Sending Trigger Signals from Magic Leap 2 to EEG Trigger Hub

Dear ML2 Support Community,

We are planning to use the Magic Leap 2 (ML2) headset in conjunction with an EEG recording system (Wearable Sensing’s DSI-7). We will use ML2 to show different images and record the EEG signal. Our experimental setup requires precise synchronization between ML2 stimuli/events and EEG data.

To achieve synchronization, we want to send digital trigger signals from ML2 to a Trigger Hub, which subsequently forwards these triggers to the EEG headset, so in the EEG signal we acquired, there will be synch event information. The Trigger Hub accepts parallel port input signals or analog trigger signals.

Could you please advise on the following points?

  1. Trigger Signal via USB-C:
  • Does ML2 support outputting digital trigger signals via the USB-C port?
  • If yes, what protocols/interfaces (e.g., serial communication, HID events, GPIO over USB-C, etc.) are supported for such signals?
  1. Compatibility with USB-to-Parallel Interfaces:
  • Can the ML2 interface reliably with USB-to-parallel adapters or virtual COM port devices (such as the MMBT-S trigger interface box from Neurospec)?
  • Are there known recommended USB-to-parallel or USB-to-serial devices officially tested and supported with ML2?
  1. Another option is to have the ML2 send signals (wire/wireless) directly to a PC, and then use existing software to forward triggers via COM ports. This might be the simplest approach?

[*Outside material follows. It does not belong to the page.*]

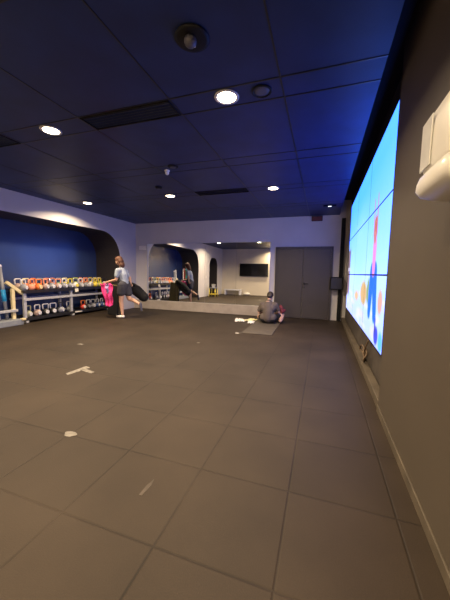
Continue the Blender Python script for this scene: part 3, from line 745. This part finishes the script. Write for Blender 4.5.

Thank you for your help. I appreciate any insights or official guidance you can provide on this setup!

Best regards,
Zipai Wang

Hey — few things to clarify.

First off, ML2 does not support digital trigger output directly over USB-C the way a parallel port or GPIO would. You’re working with Android 10 under the hood, so you’re limited to standard Android USB host capabilities

Trying to use a USB-to-parallel adapter (especially those printer-class ones) won’t work. Those aren’t designed for bit-level control and Android doesn’t support them anyway. If you’re looking at something like the MMBT-S, make sure it enumerates as a standard USB serial device — if it needs custom drivers, it’s a no-go on ML2.

Also worth pointing out — there’s no GPIO access over USB-C, and ML2 doesn’t expose that kind of control. If you’re trying to send out actual voltage changes, you’ll need an external microcontroller connected via USB serial that you command from the ML2.

If you’re not familiar with USB serial on Android, this probably isn’t the best place to start. A better path might be having ML2 send triggers wirelessly to a PC (via UDP or similar) and let the PC handle the actual trigger hardware.


Note, USB communication is outside of the scope for this forum so you might be able to find more helpful information by researching the Android documentation and stack overflow since Magic Leap 2 is running Android 10.

Thank you very much for your reply!!